Constaba de 112 artículos y dos disposiciones transitorias y en el preámbulo se proclamaba explícitamente el principio de la soberanía nacional:
En la Constitución destacaba el Título I -del que fue artífice el "cimbrio" Cristino Martos- en el que por primera vez en la historia constitucional española se garantizaban los derechos individuales y las libertades colectivas, que incluían también por primera vez la libertad de reunión y libertad de asociación. Así este Título era lo más característico de la Constitución por la avanzada declaración de derechos que recogía, mucho más larga y completa que las constituciones precedentes: el derecho de todos los ciudadanos a la participación política; el sufragio universal masculino (artículo 16); la libertad de imprenta (artículo 17); la libertad de cultos (artículo 21); el derecho de reunión y el derecho de asociación (artículo 17).
En la parte orgánica se establecía que la soberanía residía «esencialmente en la Nación, de la cual emanan todos los poderes» (artículo 32) y que la forma de gobierno era la monarquía (artículo 33), y la división de poderes, en el que el legislativo correspondía a las Cortes -compuestas de Congreso y Senado-, el judicial a los tribunales, y el ejecutivo al rey, aunque se establecía la responsabilidad de los ministros ante las Cortes, así como la de los jueces.
En palabras de la historiadora María Victoria López-Cordón Cortezo, "no sólo era la más liberal de las que se habían promulgado en España, sino que también se colocaba a la vanguardia de las europeas de ese momento", contando con influencias claras de la Constitución de los Estados Unidos. Así, el texto elaborado por las Cortes de 1869 está considerado por muchos como la primera constitución democrática del Reino de España, ya que otorgaba un gran papel a las Cortes, que serían el máximo órgano de representación de la nación, porque no solo legislaban, sino que controlaban al gobierno y limitaban el poder del monarca. Además se anticipó varias décadas a otros países europeos en cuanto a los logros políticos y sociales alcanzados.

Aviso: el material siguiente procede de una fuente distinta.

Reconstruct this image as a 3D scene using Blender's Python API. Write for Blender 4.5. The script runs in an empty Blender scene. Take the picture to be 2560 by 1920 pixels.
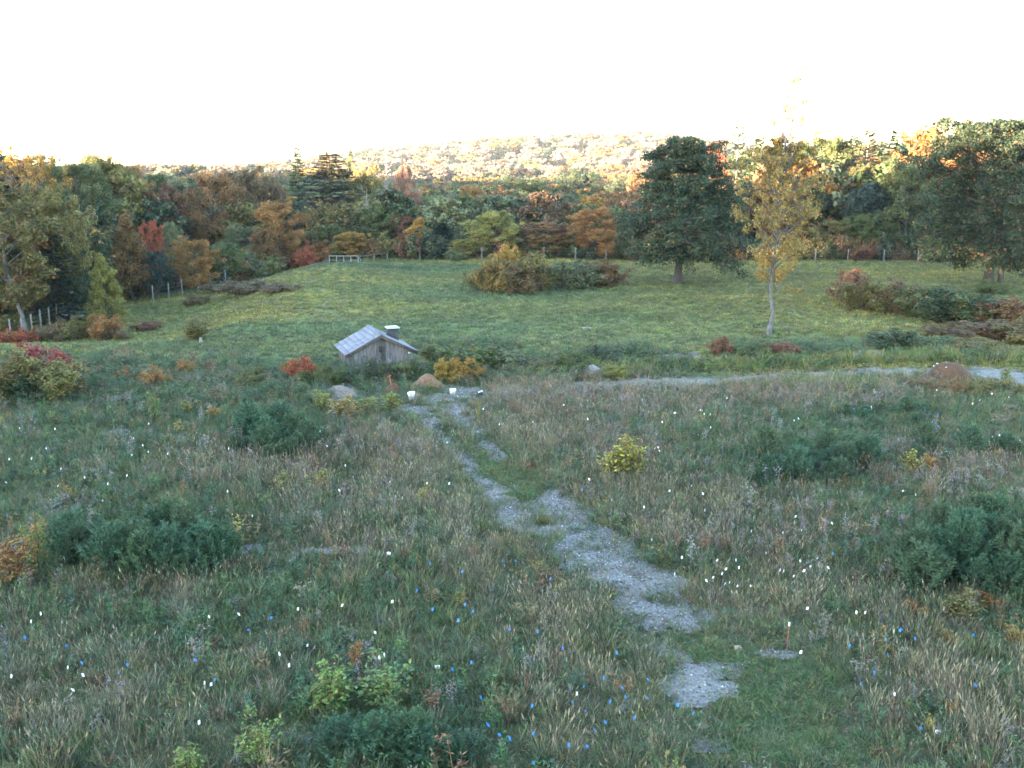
import bpy, math, random
import numpy as np

# ------------------------------------------------------------------ camera, sky, sun, exposure
S = bpy.context.scene
COL = S.collection
PITCH = math.radians(12.45)
F = 2400.0                      # focal length in photograph pixels (2560 wide)
CAM_H = 10.0
cam = bpy.data.cameras.new('camera')
cam.sensor_width = 36.0
cam.lens = 36.0 * F / 2560.0
cam.clip_start = 0.1
cam.clip_end = 9000
camo = bpy.data.objects.new('camera', cam)
camo.location = (0, 0, CAM_H)
camo.rotation_euler = (math.pi / 2 - PITCH, 0, 0)
COL.objects.link(camo)
S.camera = camo

SUN_EL = math.radians(3.0)
SUN_DIR = np.array([-0.8, -0.6])            # horizontal direction towards the sun: left and behind the camera
world = bpy.data.worlds.new('World')
S.world = world
world.use_nodes = True
wn = world.node_tree
wn.nodes.clear()
sky = wn.nodes.new('ShaderNodeTexSky')
sky.sky_type = 'NISHITA'
sky.sun_disc = False
sky.sun_elevation = SUN_EL
sky.sun_rotation = math.atan2(SUN_DIR[0], SUN_DIR[1])
sky.air_density = 0.7
sky.dust_density = 0.3
sky.ozone_density = 1.0
bg = wn.nodes.new('ShaderNodeBackground')
bg.inputs['Strength'].default_value = 0.15
wo = wn.nodes.new('ShaderNodeOutputWorld')
wn.links.new(sky.outputs[0], bg.inputs[0])
wn.links.new(bg.outputs[0], wo.inputs[0])

sun = bpy.data.lights.new('sun', 'SUN')
sun.energy = 5.0
sun.angle = math.radians(0.5)
sun.color = (1.0, 0.77, 0.56)
suno = bpy.data.objects.new('sun', sun)
COL.objects.link(suno)
from mathutils import Vector, Matrix
_to = Vector((SUN_DIR[0] * math.cos(SUN_EL), SUN_DIR[1] * math.cos(SUN_EL), math.sin(SUN_EL)))
suno.rotation_euler = (-_to).to_track_quat('-Z', 'Y').to_euler()
suno.location = (-40, -30, 60)

S.view_settings.view_transform = 'Standard'
S.view_settings.look = 'None'
S.view_settings.gamma = 1.0
S.view_settings.use_curve_mapping = False
S.view_settings.exposure = 4.7
S.cycles.use_denoising = True
S.cycles.denoising_input_passes = 'RGB_ALBEDO_NORMAL'
S.cycles.filter_width = 1.6
S.cycles.max_bounces = 6
S.cycles.diffuse_bounces = 3
S.cycles.transmission_bounces = 3
S.cycles.transparent_max_bounces = 4

# ------------------------------------------------------------------ helpers
RNG = np.random.default_rng(7)
random.seed(7)
_G = [np.random.default_rng(100 + k).random((256, 256)) for k in range(8)]


def vnoise(x, y, k=0):
    """smooth value noise, -1..1"""
    x = np.asarray(x, float); y = np.asarray(y, float)
    g = _G[k % 8]
    xi = np.floor(x).astype(int); yi = np.floor(y).astype(int)
    fx = x - xi; fy = y - yi
    fx = fx * fx * (3 - 2 * fx); fy = fy * fy * (3 - 2 * fy)
    a = g[xi % 256, yi % 256]; b = g[(xi + 1) % 256, yi % 256]
    c = g[xi % 256, (yi + 1) % 256]; d = g[(xi + 1) % 256, (yi + 1) % 256]
    return 2 * ((a * (1 - fx) + b * fx) * (1 - fy) + (c * (1 - fx) + d * fx) * fy) - 1


def fbm(x, y, k=0, n=3):
    s = 0; a = 1.0; t = 0
    for i in range(n):
        s = s + a * vnoise(np.asarray(x) * 2 ** i + 17.3 * i, np.asarray(y) * 2 ** i - 9.1 * i, k + i)
        t += a; a *= 0.5
    return s / t


def sstep(a, b, x):
    t = np.clip((np.asarray(x, float) - a) / (b - a), 0, 1)
    return t * t * (3 - 2 * t)


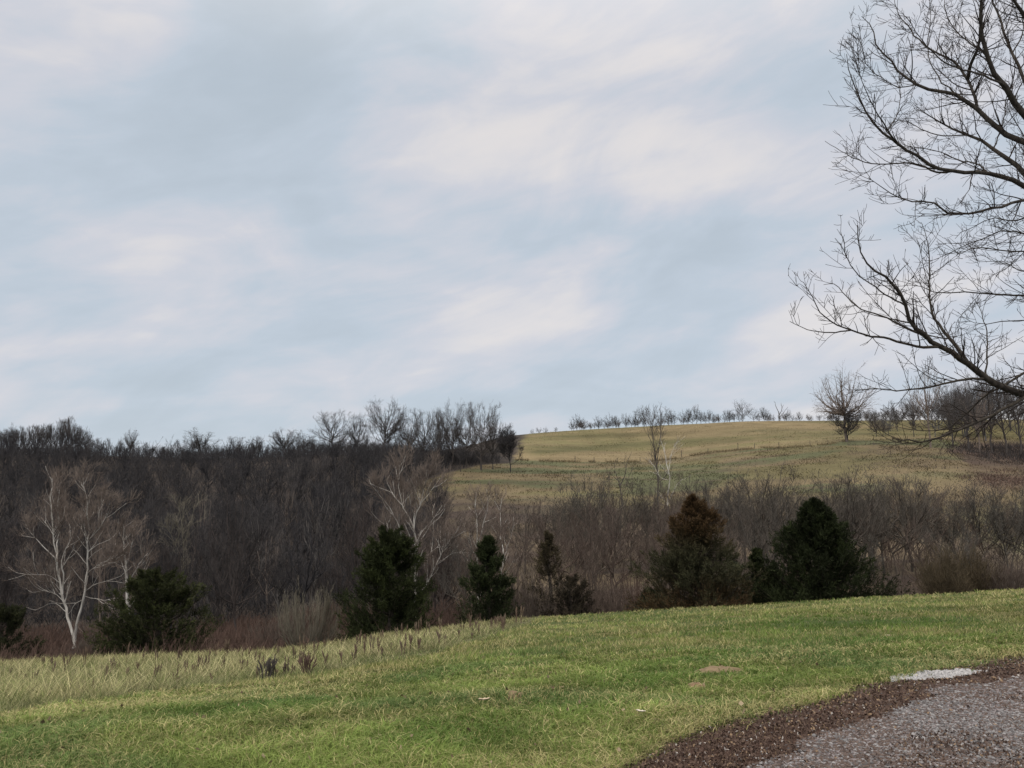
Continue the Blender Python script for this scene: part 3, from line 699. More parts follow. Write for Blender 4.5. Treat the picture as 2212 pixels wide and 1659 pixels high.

Sin embargo, “a pesar de que consignaba los principios básicos de la revolución, sufragio universal y libertades individuales, no fue satisfactoria para casi nadie. Los republicanos se opusieron al principio monárquico, los católicos a la libertad religiosa, los librepensadores al mantenimiento del culto. Pareció demasiado avanzada a muchos y tímida a otros...”.